For a bit of back story: What this quote of Friedman is intended to convey is the incorrect idea that there is always a causal link from an increase of the money supply to a rise in the price level. The rise in the price level is explained by a prior increase of the money supply, and this increase of the money supply is supposed to be the prime cause.

This is wrong on several counts: (1) there can be a causal link from the price level to an increase of the money supply, because money is endogenous; (2) as neither the real size of the economy nor the velocity of money (Q and V in MV = PQ) are constant, the price level and the money supply can move independently from each other; (3) in practice, growth in the money supply and rises in the price level are both caused together by other causes (such as rising cost of imports or institutionalized wage increases).

The most important thing to understand is that our monetary system is endogenous: How much money is out there is decided by banks and debtors.
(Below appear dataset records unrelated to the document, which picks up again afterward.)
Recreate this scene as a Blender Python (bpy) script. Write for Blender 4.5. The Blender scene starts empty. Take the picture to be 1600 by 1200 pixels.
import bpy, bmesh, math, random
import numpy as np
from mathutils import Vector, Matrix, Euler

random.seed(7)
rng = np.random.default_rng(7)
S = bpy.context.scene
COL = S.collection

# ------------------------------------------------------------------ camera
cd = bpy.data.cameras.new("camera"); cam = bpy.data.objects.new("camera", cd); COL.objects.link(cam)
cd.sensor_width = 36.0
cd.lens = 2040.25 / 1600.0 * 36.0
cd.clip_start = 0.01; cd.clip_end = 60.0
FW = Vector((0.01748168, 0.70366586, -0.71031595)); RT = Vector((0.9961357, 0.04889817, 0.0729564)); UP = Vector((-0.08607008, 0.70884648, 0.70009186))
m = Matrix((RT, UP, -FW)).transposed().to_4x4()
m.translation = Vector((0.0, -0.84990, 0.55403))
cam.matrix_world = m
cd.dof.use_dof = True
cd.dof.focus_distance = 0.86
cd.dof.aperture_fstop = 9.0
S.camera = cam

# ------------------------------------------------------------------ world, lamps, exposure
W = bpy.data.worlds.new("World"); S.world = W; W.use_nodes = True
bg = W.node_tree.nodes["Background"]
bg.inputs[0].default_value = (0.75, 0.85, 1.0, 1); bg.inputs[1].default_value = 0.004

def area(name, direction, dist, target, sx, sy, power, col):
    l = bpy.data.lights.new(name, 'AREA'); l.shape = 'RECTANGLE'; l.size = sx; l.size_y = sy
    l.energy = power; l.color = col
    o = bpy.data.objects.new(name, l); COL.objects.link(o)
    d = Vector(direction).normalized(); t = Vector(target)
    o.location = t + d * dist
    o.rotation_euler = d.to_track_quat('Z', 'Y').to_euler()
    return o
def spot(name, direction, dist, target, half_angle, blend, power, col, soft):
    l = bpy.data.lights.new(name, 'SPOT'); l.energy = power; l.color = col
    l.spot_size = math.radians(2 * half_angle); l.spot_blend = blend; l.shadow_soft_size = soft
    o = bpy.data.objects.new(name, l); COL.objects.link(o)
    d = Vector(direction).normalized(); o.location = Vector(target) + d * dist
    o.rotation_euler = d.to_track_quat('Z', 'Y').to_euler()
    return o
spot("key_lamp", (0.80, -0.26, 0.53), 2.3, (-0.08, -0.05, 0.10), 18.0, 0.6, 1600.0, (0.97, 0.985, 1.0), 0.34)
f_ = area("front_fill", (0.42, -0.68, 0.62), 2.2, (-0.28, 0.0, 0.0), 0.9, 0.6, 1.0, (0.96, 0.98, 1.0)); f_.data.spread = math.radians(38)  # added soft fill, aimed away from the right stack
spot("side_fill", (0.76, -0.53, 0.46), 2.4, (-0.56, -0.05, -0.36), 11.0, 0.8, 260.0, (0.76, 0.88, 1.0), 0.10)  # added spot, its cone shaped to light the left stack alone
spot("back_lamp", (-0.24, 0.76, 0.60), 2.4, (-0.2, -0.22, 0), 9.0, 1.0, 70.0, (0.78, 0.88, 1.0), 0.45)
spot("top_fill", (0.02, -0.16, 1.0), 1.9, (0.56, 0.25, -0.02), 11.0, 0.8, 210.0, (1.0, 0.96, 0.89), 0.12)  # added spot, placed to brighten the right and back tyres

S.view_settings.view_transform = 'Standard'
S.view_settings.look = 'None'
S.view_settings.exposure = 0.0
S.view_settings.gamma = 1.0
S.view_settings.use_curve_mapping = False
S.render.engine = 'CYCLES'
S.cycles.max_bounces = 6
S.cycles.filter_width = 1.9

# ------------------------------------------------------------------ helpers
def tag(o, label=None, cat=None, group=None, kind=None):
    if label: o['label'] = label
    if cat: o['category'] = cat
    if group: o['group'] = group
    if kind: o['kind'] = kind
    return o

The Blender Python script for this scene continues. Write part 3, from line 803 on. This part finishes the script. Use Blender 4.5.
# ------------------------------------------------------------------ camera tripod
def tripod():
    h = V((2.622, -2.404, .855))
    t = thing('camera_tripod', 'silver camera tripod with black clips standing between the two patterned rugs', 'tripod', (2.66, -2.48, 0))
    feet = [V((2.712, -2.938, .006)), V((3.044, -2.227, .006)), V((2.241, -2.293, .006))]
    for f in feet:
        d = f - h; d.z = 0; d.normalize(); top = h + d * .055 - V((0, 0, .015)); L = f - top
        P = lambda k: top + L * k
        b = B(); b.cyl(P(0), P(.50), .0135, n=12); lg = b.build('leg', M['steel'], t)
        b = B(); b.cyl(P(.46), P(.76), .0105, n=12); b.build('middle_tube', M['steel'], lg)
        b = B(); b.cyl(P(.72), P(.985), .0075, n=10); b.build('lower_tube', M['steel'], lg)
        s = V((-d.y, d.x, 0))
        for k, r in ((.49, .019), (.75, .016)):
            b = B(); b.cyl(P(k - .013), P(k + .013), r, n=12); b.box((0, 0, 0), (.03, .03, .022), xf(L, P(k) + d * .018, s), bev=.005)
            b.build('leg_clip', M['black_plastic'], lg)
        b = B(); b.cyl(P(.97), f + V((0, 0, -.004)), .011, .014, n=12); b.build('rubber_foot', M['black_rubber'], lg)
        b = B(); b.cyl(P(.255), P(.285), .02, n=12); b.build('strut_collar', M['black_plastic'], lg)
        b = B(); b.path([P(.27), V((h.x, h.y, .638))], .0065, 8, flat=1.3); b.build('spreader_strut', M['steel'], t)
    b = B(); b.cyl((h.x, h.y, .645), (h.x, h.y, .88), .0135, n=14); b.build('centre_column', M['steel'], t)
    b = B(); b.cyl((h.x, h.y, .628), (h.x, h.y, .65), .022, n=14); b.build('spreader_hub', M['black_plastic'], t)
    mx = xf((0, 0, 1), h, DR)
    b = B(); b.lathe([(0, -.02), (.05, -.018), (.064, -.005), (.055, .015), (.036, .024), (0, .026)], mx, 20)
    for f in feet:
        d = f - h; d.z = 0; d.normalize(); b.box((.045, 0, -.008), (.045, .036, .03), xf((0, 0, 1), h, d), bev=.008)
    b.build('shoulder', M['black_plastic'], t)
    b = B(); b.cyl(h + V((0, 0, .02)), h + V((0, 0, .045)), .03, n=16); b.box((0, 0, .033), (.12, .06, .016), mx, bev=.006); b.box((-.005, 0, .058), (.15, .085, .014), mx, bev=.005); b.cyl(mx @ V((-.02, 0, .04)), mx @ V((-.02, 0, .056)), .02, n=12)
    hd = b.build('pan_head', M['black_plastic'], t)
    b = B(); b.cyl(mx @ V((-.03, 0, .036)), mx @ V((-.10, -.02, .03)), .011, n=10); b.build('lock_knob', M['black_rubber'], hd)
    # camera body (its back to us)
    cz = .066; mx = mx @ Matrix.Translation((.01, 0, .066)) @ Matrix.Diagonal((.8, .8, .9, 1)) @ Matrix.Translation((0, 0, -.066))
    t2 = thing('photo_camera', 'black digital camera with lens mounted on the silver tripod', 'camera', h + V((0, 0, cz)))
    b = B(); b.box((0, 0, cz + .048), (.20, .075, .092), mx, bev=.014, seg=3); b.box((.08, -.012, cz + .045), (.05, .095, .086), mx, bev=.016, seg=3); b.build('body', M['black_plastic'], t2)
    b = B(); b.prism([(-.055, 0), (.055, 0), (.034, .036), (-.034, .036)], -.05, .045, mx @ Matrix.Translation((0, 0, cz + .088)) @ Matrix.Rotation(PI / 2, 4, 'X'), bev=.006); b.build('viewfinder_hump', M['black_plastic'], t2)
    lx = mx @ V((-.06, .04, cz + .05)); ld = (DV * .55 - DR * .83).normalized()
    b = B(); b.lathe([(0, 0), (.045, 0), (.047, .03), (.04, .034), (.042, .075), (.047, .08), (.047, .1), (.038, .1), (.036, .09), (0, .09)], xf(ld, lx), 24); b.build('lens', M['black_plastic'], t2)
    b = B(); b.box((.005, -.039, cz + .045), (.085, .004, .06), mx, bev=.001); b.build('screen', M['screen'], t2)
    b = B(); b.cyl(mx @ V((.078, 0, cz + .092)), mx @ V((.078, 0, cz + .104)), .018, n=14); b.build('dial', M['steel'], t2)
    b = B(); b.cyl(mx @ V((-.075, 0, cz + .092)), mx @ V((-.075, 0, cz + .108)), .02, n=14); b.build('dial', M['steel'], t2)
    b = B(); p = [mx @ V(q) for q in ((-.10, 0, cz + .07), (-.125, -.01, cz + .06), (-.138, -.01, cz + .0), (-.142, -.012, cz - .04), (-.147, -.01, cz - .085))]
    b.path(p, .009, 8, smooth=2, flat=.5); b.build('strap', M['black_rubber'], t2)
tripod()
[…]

Every time a business goes to a bank and takes out a loan, the money supply grows. Every time a business pays a loan back, the money supply shrinks.

This explains why the causality tends to go the other way from what monetarists believe: When wages rise or the cost of inputs of production rises, businesses take out larger loans to cover their upcoming production, hence the money supply grows as a consequence of inflation.

Friedman and other monetarists are very much working from a gold standard and hence exogenous money mind set, so it is no surprise that they get this wrong: they are starting off from incorrect assumptions about how our monetary system works.

That is not to say that it cannot go the other direction. It can go both ways. Which is why what one should really look at is how prices are set in the economy. Since most prices are administered somehow, usually controlled by longer term contracts, you need to understand how the negotiation of those contracts works.




Great explanation, thanks for the writeup.